Lisboa: processo de reversão intervencionista em curso


Vivi 30 anos em Lisboa. Em Alfama. Praticamente nasci lá tendo saído no dia em que me casei e vim viver para Almada. Vivi em Lisboa entre 1970 e 2000. Recordo-me bem do que foram estes 30 anos. Recordo-me da degradação de Alfama, da degradação do edificado dos tão típicos “bairros históricos”. Recordo-me da pobre Baixa, da rua do Ouro e da Prata, das pequenas lojas de empobrecidos comerciantes com pouco e antigo stock, pequenas retrosarias, papelarias cafés…tudo as moscas. Dos restauradores, do terminal do Rossio com a linha de Sintra, cinzento, envergonhado, perigoso à noite. Fui pendura num 28 cheio de idosos, que subia e descia a Voz do Operário, as vezes ia até lá baixo, no limite até ao São Luis. Tudo velho, a cair. Essa era Lisboa onde eu vivi até a deixar por lá no fim da década de 90

Porque tudo isto ? 1 ) As rendas. As rendas congeladas, do tempo do Salazar, rendas mínimas de que muitos beneficiaram como os meus pais, muitos menos os senhorios, que dali nada tiravam, não tendo qualquer estímulo para investir na casa e deixando degradar o parque habitacional da cidade. Por outro lado, 2) construir em Lisboa, como o mercado pedia, sempre foi marcado pela extraordinária dificuldade devido a burocracia e ao compadrio, à dificuldade do retorno do investimento em tempo adequado.
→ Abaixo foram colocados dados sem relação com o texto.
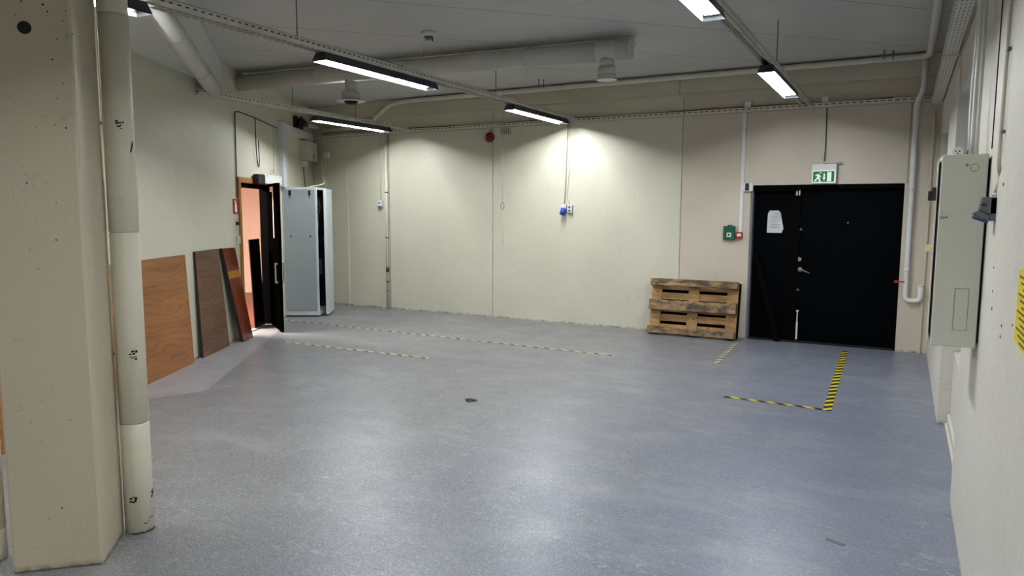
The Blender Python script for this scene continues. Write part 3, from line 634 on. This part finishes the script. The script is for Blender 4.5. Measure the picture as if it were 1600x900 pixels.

Até que chegou a revolução do Turismo e do alojamento local, do AirBnB. Lisboa tornou-se diferente, mais nova, jovem, dinâmica, pujante. Viva. Todos ganharam, até os “Robles desta vida”, ganharam os das taxas e taxinhas, para reconstruir, requalificar, refazer o que quer que fosse. Todos os que recuperaram Lisboa para que ela se tornasse mais moderna, pagaram e pagaram bem. Investiram. E Lisboa ficou melhor.

Aqui chegados temos Medina. Perante um momento de fragilidade em que o mercado urbano se encontra e que irá por si reequilibrar, o homem, perante as dificuldades actuais dos proprietarios que recuperaram Lisboa "vai devolver a cidade às casas acessíveis para os trabalhadores dos hospitais e dos transportes, professores e a milhares de outras pessoas e garantir que os [privados] criam moradias acessíveis muito necessárias no processo". Que vai fazer Medina ? Limitar, regular, intervir ainda mais no mercado, taxar aqui, subsidiar ali, acabar com o AL e com o AirBnB tornando-o tão pesado, tão burocrático, tão desinteressante de investir que o retrocesso que hoje já se sente será acelerado. O que mudou Lisboa para melhor apesar das lamentáveis políticas urbanas vai ter uma reversão. Onde é que vai buscar o dinheiro para isto ? Não sei. É que serão quatro milhões de euros por ano de "renda segura" para uma Câmara que tinha um passivo de 904 milhões de euros em 2018. Mas sei que um gajo destes nem presidente de junta pode ser (com todo o respeito pelos presidentes de junta), quanto mais presidente da CM de Lisboa.